I have so many swirling thoughts in my head; I hardly know where to start.
I don’t always like when people say that… Are you stalling? Are you not thinking your audience is worth the time to sort your thoughts? Like, what’s the deal…
But I guess sometimes thoughts are just crazy. This whole thing is crazy. I found out on August 18th and it’s still crazy to me (a few days later when this is being written).
So, I suppose let me start at the beginning.
The BMI Lehman Engel Musical Theatre Workshop is a prestigious program in New York City. It’s been dubbed the “Harvard of show tunes” by the New York Times. Their alum list is super impressive. It’s dope, basically.
I have applied to the workshop for the last 6 years.
6. years.
This year (year 6) was the hardest (of course). It gets hard when you’re rejected over and over and over and over.
I start to wonder, “Am I delusional? Am I someone who thinks she’s good but obviously isn’t?

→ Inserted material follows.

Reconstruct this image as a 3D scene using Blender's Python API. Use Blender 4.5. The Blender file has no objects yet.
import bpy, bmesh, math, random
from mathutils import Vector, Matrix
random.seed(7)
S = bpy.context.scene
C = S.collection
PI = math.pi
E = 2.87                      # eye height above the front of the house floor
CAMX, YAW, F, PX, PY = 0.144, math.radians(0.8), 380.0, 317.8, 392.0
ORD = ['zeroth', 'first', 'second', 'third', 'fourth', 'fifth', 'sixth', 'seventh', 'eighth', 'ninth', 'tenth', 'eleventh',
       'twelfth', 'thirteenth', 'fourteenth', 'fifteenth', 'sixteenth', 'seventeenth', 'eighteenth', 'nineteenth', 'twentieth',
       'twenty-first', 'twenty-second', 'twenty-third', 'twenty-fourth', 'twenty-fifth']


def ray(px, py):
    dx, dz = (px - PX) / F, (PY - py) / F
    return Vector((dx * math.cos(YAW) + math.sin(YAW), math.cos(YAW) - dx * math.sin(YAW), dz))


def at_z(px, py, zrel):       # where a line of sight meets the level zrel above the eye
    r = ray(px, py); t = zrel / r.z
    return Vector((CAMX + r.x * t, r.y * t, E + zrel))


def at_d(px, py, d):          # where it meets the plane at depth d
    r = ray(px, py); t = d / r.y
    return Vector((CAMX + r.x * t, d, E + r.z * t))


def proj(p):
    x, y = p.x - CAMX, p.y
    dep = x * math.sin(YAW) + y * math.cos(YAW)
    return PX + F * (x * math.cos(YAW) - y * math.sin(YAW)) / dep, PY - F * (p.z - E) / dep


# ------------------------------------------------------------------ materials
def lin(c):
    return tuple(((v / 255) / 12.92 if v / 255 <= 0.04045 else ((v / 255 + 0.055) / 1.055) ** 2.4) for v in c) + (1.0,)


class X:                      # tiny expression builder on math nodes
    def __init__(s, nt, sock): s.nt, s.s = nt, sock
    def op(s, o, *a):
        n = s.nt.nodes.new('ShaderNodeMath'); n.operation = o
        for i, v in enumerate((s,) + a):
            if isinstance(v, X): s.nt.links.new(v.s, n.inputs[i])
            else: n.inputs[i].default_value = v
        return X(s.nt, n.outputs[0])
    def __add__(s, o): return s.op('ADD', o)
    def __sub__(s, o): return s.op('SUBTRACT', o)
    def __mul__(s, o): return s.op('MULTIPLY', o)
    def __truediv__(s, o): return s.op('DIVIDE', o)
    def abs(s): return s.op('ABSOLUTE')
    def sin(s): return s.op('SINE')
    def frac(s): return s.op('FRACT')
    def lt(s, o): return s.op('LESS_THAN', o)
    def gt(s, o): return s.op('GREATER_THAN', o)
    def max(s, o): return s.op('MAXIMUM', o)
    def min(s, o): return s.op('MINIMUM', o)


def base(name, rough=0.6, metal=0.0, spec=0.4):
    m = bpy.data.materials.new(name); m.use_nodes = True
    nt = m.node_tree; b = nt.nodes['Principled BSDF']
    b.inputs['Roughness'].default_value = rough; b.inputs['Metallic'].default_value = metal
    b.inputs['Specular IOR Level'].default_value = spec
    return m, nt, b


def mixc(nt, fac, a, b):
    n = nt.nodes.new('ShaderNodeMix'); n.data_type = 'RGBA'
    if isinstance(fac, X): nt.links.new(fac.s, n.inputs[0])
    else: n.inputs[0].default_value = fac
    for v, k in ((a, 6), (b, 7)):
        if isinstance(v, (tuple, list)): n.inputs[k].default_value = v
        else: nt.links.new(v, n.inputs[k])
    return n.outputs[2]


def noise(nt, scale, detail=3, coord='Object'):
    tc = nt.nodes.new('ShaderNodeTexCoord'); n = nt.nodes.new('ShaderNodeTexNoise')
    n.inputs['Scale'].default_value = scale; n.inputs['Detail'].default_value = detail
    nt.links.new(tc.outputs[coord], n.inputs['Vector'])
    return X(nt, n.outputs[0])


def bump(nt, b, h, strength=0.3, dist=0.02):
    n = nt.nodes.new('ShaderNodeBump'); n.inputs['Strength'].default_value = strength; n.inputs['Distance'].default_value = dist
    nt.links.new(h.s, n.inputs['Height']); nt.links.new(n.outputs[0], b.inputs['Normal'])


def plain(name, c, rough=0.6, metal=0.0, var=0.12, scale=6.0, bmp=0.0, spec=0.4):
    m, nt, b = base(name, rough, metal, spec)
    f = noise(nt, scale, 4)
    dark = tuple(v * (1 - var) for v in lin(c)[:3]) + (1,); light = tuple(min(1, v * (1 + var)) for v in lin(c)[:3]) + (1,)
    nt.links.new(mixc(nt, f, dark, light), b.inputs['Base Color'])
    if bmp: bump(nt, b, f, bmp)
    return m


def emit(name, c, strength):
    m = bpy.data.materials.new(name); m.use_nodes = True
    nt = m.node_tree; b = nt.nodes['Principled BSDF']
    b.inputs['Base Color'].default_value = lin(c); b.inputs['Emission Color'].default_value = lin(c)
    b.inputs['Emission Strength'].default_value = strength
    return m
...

But how could that be? The feedback I got at Berklee and from people in New York I trust – so much of it was so good. I have to have potential. That has to be real. Doesn’t it?”
I slogged through putting my audition packet together this year. I wrote a ballad literally begging for an audition. I already submitted my best comedy songs (in my opinion). So I wrote a silly new one about texting, just for BMI. For my last song, I took one I hadn’t yet submitted from a musical I’d written.
In fact, I can just show you the lyrics so we’re all on the same page:
Ballad:
[Song: “PLEASE LET ME AUDITION”]
AURORA
I STILL HAVE THE LETTER THAT YOU WROTE A YEAR AGO.
THOUGHT NOW I’D FEEL BETTER. BUT I GUESS WHAT DO I KNOW?
IS MY ACHING, SHATTERED HEART
AN INCURABLE CONDITION?
OH MY LOVE, MY BMI, JUST PLEASE LET ME AUDITION!
I STILL HAVE THE LETTER THAT YOU WROTE FOUR YEARS AGO.
YOU THINK I’D KNOW BETTER, WHEN YOU ALWAYS TELL ME NO.
COULD YOU LEARN TO LOVE ME BACK,
IF I SHOW YOU MY AMBITION?
OH MY LOVE, MY BMI, JUST PLEASE LET ME AUDITION!
I’LL BRING YOU CAKE OR HEALTHY SNACKS
WHAT ARE YOUR FAVORITE FOODS?
A RHYME THAT MIGHT BE FUNNY HERE
COULD BE TO OFFER NUDES
I ONLY WANT TO MAKE YOU SMILE,
DON’T WANT TO CROSS A LINE
LET’S END THIS OH SO DESPERATE BRIDGE,
AND DESPERATE SONG OF MINE
I KNOW I’VE BEEN KNOCKING AT YOUR DOOR FOR MANY YEARS
EVER YEAR IT’S HARDER. BUT I CAN’T LIVE IN MY FEARS.
AM I ASKING FAR TOO MUCH?
WE’RE NOT TALKING ‘BOUT ADMISSION.
OH MY LOVE, MY BMI, JUST PLEASE LET ME AUDITION!